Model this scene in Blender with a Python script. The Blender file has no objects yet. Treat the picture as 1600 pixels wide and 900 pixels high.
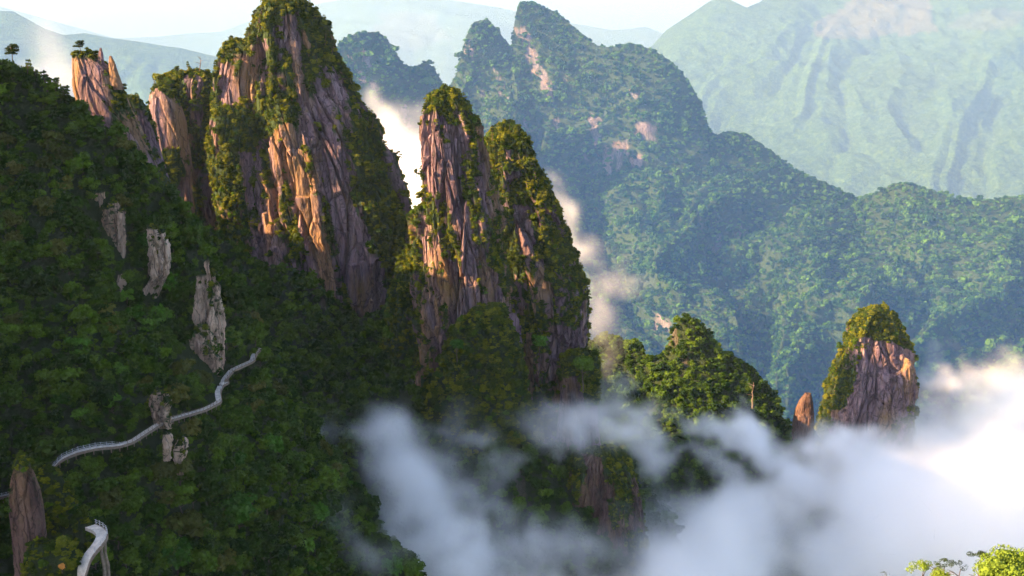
import bpy, math, random
import numpy as np
from mathutils import Vector

R = math.radians
scene = bpy.context.scene
col = scene.collection
rng = np.random.default_rng(7)
random.seed(7)

# ------------------------------------------------------------------ camera
F = 1700.0                      # focal length in photograph pixels (1600 wide)
PITCH = math.atan(410 / F)
CAM = np.array([0.0, 0.0, 520.0])
cd = bpy.data.cameras.new('camera')
cd.sensor_width = 36.0
cd.lens = 36.0 * F / 1600.0
cd.clip_start = 1.0
cd.clip_end = 60000.0
cam = bpy.data.objects.new('camera', cd)
cam.location = CAM
cam.rotation_euler = (math.pi / 2 - PITCH, 0, 0)
col.objects.link(cam)
scene.camera = cam

# ------------------------------------------------------------------ light, sky, exposure
SUN_TO = Vector((-1.0, -0.20, 0.47)).normalized()      # direction towards the sun
EL = math.asin(SUN_TO.z)
AZ = math.atan2(SUN_TO.x, SUN_TO.y)                     # from +Y towards +X
world = bpy.data.worlds.new('World')
scene.world = world
world.use_nodes = True
nt = world.node_tree
sky = nt.nodes.new('ShaderNodeTexSky')
sky.sky_type = 'NISHITA'
sky.sun_disc = False
sky.sun_elevation = EL
sky.sun_rotation = AZ
sky.altitude = 900
sky.air_density = 0.7
sky.dust_density = 5.0
sky.ozone_density = 1.0
bg = nt.nodes['Background']
bg.inputs['Strength'].default_value = 0.08
nt.links.new(sky.outputs[0], bg.inputs['Color'])

sd = bpy.data.lights.new('sun', 'SUN')
sd.energy = 5.0
sd.angle = R(0.6)
sd.color = (1.0, 0.61, 0.26)
so = bpy.data.objects.new('sun', sd)
so.rotation_euler = SUN_TO.to_track_quat('Z', 'Y').to_euler()
so.location = (-300, 0, 900)
col.objects.link(so)

scene.view_settings.view_transform = 'Standard'
scene.view_settings.look = 'None'
scene.view_settings.exposure = 2.55
scene.view_settings.gamma = 1.0
cy = scene.cycles
cy.use_denoising = True
cy.use_adaptive_sampling = True
cy.adaptive_threshold = 0.03
cy.max_bounces = 24
cy.diffuse_bounces = 2
cy.glossy_bounces = 1
cy.transmission_bounces = 2
cy.volume_bounces = 24
cy.transparent_max_bounces = 8
cy.volume_step_rate = 1.6
cy.volume_max_steps = 256
cy.sample_clamp_indirect = 4.0

# ------------------------------------------------------------------ pixels <-> world
CP, SP = math.cos(PITCH), math.sin(PITCH)

def P(px, py, D):
    """world point seen at pixel (px, py) at forward distance Y = D"""
    px, py, D = np.broadcast_arrays(np.asarray(px, float), np.asarray(py, float), np.asarray(D, float))
    xc = (px - 800.0) / F
    yc = (450.0 - py) / F
    dx, dy, dz = xc, CP + SP * yc, -SP + CP * yc
    k = D / dy
    return np.stack([CAM[0] + dx * k, CAM[1] + dy * k, CAM[2] + dz * k], -1)

def proj(p):
    q = np.asarray(p, float) - CAM
    d = q[..., 1] * CP - q[..., 2] * SP
    u = q[..., 1] * SP + q[..., 2] * CP
    d = np.maximum(d, 1e-3)
    return 800 + F * q[..., 0] / d, 450 - F * u / d, d

# ------------------------------------------------------------------ noise
_perm = rng.permutation(256).astype(np.int64)
_perm = np.concatenate([_perm, _perm, _perm])
_g = rng.normal(size=(256, 3)).astype(np.float32)
_g /= np.linalg.norm(_g, axis=1, keepdims=True)
_rv = rng.random((256, 3)).astype(np.float32)

def perlin(p):
    p = np.asarray(p, np.float32)
    i = np.floor(p).astype(np.int64)
    f = p - i
    i &= 255
    w = f * f * f * (f * (f * 6 - 15) + 10)
    out = np.zeros(p.shape[:-1], np.float32)
    for dx in (0, 1):
        wx = w[..., 0] if dx else 1 - w[..., 0]
        ax = _perm[i[..., 0] + dx]
        for dy in (0, 1):
            wy = w[..., 1] if dy else 1 - w[..., 1]
            ay = _perm[ax + i[..., 1] + dy]
            for dz in (0, 1):
                wz = w[..., 2] if dz else 1 - w[..., 2]
                g = _g[_perm[ay + i[..., 2] + dz] & 255]
                d = g[..., 0] * (f[..., 0] - dx) + g[..., 1] * (f[..., 1] - dy) + g[..., 2] * (f[..., 2] - dz)
                out += wx * wy * wz * d
    return out * 1.6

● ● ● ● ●

## Instructions for the task
Repeat, exactly and in full, each line from the start of the data to the line that contains "random.seed(7)". Pictures do not go in.

## Answer to the problem
Model this scene in Blender with a Python script. The Blender file has no objects yet. Treat the picture as 1600 pixels wide and 900 pixels high.
import bpy, math, random
import numpy as np
from mathutils import Vector

R = math.radians
scene = bpy.context.scene
col = scene.collection
rng = np.random.default_rng(7)
random.seed(7)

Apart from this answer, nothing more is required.